Jessica Jones is distinct from other superhero properties, and most other shows on television for that matter, as a result of its keen sense of compassion. It might be one of the most compassionate shows I've ever seen, showing sympathy for its characters even when they don't have sympathy for themselves or each other. Unlike Avengers, Man of Steel, etc., there is no casual collateral damage, faceless strangers getting killed, maimed, or mind-controlled without any regard for their suffering. Every character who becomes a victim of Kilgrave's (and for those of you who, like me, think that name is idiotic, the writers were stuck with it from the comic, and some of my favorite lines of the season are the ones that make fun of it), is shown sympathy in one way or another, even if they're not significant characters.

Hope is, in fact, a significant character, but it's still worth highlighting the compassion shown this character. She's not the most well-developed character, often fulfilling stereotypes of the "innocent, fresh-faced Midwestern girl," but her suffering is certainly not taken lightly. The ending is tragic, and gave me chills, but equally chilling was Jessica finding poor Hope on that hotel bed, immobilized, urine-soaked, staring at the clock in perpetuity. And her plight becomes a metaphor for rape in real life; her guilt over "wanting to" do what Kilgrave told her, even though she knows she was being controlled, is analogous to rape victims' unjustified but understandable guilt. And when Jessica tells her to repeat that it's not her fault, the viewer gets the feeling that she's not only indirectly talking to herself, but to all victims of sexual abuse.

Jessica and Luke

The most important relationships on this show are between complex, three-dimensional women, which is a great thing, but Luke Cage is a welcome exception. Krysten Ritter and Mike Colter's chemistry is amazing, with every line of dialogue between Jessica and Luke charged with sexual tension. A lot has already been said about the sex in Jessica Jones, which is refreshingly adult, but I'll say that this lack of shyness leads to an unusually honest love story. Jessica and Luke are both damaged, complicated people, and the unsentimental, slightly f*cked up (this will make sense later, for those of you who haven't seen the rest of the season) beginning to their love story does them justice.

This is a superhero show, right?

Jessica uses her powers in this episode, but just barely, which contributes to the gritty, grounded feel of the show. Although the "Laser eyes. Moron" moment was hilarious, my favorite usage of her powers was Jessica throwing her shoe at her noisy upstairs neighbors and cracking the plaster of her ceiling. Because of course that's how an embittered, drunken mess would use her superpowers. That and breaking her alarm clock.

Pet Peeve of the Episode

Jessica Jones is mostly stingy with exposition, preferring to allow the relationships and histories to unfold organically. So it was all the more jarring when Jessica delivered the line "I was never the hero that you wanted me to be" to Trish. It was the only moment that this otherwise exemplary episode really felt like a pilot.
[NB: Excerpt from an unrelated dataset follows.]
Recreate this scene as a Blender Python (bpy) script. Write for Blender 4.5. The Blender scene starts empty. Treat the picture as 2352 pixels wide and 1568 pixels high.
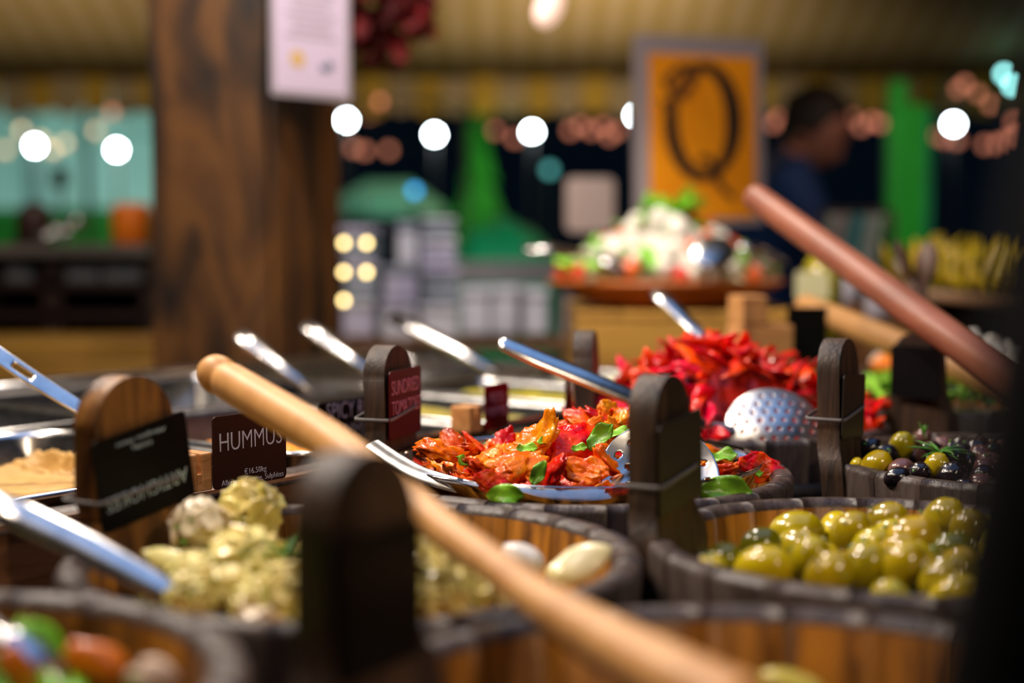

My only other qualm is a little nitpicky: considering how competent and clever Jessica seems to be, her methods of investigating Hope's disappearance were a little pedestrian. She looks through Facebook to find that Hope has a friend, and this seems to make sense, until you realize that Hope's parents probably would have mentioned that Hope had a roommate, and if not, then Jessica should have asked, and talking to the roommate should have been the first step whether they were friends or not. For reasons that become obvious by the end of the episode, the case-of-the-week format is somewhat limited in the rest of the season, so this doesn't become a problem, but I might have gotten frustrated if Jessica's cleverness weren't actually proven every week.

Annoying Secondary Character of the Episode

None of the secondary characters were annoying this episode, because the really irritating ones haven't been introduced yet. But I'm putting in this category in anticipation of their arrival, and to draw attention to the adorableness that is Malcolm. The above scene was so cute, and this relationship continues to be a highlight throughout the season. 

Best One-Liners

"You use sarcasm to distance people."
"And yet you're still here."
"You work this late so you can return calls without reaching people."

"I don't flirt, I just say what I want."

"If you turn that thing on, I'll pull your underwear through your eye."